List each line of the data that holds the string "Python".

• [Dataset records]

>> START

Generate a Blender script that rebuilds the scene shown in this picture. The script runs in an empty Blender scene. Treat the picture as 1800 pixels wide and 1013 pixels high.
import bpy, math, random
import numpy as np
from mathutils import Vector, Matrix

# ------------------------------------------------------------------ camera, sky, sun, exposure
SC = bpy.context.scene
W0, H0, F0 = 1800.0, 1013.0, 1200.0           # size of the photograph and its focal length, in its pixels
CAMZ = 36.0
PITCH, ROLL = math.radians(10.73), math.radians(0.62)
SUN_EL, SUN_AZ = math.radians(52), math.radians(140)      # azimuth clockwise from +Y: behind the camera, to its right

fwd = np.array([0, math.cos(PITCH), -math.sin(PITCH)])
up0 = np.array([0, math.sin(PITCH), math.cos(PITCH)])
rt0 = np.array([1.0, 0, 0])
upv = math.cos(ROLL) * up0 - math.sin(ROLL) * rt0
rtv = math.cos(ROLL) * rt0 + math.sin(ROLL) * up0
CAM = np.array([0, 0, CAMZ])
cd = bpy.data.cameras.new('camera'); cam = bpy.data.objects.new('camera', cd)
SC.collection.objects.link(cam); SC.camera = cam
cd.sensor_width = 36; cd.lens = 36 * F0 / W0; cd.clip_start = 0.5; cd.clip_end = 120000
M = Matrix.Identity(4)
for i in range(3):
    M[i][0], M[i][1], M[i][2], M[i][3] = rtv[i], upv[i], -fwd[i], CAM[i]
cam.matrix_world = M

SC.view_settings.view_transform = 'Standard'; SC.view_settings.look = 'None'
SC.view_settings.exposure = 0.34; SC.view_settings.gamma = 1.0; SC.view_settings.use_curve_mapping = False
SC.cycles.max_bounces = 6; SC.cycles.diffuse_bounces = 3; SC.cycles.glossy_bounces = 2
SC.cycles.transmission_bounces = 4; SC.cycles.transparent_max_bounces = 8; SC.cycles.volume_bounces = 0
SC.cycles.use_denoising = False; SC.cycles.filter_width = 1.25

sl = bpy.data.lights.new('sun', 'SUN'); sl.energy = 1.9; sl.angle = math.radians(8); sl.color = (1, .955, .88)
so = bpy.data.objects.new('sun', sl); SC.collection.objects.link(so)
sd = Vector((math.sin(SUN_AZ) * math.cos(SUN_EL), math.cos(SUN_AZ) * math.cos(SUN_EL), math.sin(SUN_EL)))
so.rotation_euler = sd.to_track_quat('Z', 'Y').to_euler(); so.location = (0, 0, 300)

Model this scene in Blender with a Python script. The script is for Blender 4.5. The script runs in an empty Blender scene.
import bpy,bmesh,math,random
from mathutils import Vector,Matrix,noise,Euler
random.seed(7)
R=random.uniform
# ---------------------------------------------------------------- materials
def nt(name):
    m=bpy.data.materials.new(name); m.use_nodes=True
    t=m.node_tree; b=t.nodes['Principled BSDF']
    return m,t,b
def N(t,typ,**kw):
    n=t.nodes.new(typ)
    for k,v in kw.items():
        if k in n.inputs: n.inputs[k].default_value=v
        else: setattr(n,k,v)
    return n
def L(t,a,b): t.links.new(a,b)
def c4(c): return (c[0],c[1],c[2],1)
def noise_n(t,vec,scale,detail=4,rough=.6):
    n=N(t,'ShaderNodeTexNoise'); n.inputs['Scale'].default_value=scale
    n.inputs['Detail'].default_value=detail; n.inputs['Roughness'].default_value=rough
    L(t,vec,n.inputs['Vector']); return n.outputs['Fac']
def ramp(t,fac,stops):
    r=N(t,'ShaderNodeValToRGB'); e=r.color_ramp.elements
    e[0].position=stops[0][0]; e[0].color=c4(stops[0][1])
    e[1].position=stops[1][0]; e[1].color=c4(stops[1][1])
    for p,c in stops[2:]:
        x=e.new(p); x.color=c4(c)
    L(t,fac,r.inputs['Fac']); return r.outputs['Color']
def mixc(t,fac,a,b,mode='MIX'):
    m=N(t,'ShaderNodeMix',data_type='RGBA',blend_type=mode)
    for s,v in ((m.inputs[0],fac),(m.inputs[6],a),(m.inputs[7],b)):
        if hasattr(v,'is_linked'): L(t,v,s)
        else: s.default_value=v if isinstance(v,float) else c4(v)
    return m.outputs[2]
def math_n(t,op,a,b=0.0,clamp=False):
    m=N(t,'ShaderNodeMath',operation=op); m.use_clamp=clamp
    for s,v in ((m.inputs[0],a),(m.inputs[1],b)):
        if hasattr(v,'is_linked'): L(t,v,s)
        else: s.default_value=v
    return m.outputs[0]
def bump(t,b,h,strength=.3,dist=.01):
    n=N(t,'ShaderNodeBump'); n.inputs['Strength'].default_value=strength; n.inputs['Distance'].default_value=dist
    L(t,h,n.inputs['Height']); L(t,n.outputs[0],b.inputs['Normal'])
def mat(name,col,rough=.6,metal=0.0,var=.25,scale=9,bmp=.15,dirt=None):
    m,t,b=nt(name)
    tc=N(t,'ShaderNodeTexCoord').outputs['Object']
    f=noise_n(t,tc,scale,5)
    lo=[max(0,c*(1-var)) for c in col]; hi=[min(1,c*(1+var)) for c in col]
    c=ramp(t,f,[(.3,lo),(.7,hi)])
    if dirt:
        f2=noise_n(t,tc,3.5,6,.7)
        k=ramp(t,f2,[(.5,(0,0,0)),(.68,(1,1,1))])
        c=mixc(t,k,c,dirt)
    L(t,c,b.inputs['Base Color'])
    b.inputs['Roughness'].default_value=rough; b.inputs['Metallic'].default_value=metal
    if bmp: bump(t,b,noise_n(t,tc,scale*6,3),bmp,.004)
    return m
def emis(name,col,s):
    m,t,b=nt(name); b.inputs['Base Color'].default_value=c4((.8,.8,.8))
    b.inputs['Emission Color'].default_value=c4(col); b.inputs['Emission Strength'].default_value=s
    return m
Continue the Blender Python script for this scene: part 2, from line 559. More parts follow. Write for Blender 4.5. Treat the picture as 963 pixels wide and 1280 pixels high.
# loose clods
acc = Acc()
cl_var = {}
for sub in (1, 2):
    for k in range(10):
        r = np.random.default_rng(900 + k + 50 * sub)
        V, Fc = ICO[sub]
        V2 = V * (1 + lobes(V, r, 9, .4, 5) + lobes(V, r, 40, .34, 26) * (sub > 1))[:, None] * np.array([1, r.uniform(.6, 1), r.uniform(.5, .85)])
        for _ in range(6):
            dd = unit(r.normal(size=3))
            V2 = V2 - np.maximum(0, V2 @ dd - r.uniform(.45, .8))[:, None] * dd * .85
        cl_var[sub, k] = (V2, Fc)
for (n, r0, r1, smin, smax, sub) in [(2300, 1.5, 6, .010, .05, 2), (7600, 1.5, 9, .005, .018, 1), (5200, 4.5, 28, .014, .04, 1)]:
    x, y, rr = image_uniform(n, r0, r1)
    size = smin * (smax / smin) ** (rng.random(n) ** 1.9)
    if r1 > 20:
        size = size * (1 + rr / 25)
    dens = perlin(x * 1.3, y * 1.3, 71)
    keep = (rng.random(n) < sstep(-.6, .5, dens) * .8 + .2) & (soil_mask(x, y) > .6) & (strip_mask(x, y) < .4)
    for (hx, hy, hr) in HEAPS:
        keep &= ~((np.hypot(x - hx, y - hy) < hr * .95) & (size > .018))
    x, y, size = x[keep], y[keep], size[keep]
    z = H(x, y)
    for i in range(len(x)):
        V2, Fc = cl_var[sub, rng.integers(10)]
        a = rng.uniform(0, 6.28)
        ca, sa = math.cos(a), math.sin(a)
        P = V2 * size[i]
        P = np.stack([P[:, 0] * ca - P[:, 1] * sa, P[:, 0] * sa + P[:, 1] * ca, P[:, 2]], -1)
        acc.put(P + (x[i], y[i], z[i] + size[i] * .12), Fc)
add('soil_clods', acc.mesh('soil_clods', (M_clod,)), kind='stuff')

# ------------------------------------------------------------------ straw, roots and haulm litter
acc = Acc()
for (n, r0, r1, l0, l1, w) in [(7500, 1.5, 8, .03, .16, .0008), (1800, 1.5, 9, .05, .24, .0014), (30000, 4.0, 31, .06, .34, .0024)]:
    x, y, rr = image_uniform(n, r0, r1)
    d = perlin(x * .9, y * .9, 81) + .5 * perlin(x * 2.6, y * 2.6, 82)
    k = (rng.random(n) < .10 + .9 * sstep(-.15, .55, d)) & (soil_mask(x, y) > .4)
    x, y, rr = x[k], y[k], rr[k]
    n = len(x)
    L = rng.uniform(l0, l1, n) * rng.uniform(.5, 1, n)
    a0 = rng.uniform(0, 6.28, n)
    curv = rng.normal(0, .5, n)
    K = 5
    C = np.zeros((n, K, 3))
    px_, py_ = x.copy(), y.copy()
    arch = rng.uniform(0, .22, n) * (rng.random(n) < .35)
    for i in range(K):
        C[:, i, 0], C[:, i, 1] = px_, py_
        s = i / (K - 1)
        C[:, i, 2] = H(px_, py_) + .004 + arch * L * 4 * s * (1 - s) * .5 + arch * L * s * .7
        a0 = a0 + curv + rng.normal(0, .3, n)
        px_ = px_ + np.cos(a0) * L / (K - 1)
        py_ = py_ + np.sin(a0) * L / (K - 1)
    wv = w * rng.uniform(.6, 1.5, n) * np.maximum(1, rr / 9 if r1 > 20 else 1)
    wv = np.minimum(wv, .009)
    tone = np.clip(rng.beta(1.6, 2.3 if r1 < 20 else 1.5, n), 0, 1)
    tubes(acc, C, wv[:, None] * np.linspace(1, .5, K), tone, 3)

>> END

• [Answer below]
Model this scene in Blender with a Python script. The script is for Blender 4.5. The script runs in an empty Blender scene.
Continue the Blender Python script for this scene: part 2, from line 559. More parts follow. Write for Blender 4.5. Treat the picture as 963 pixels wide and 1280 pixels high.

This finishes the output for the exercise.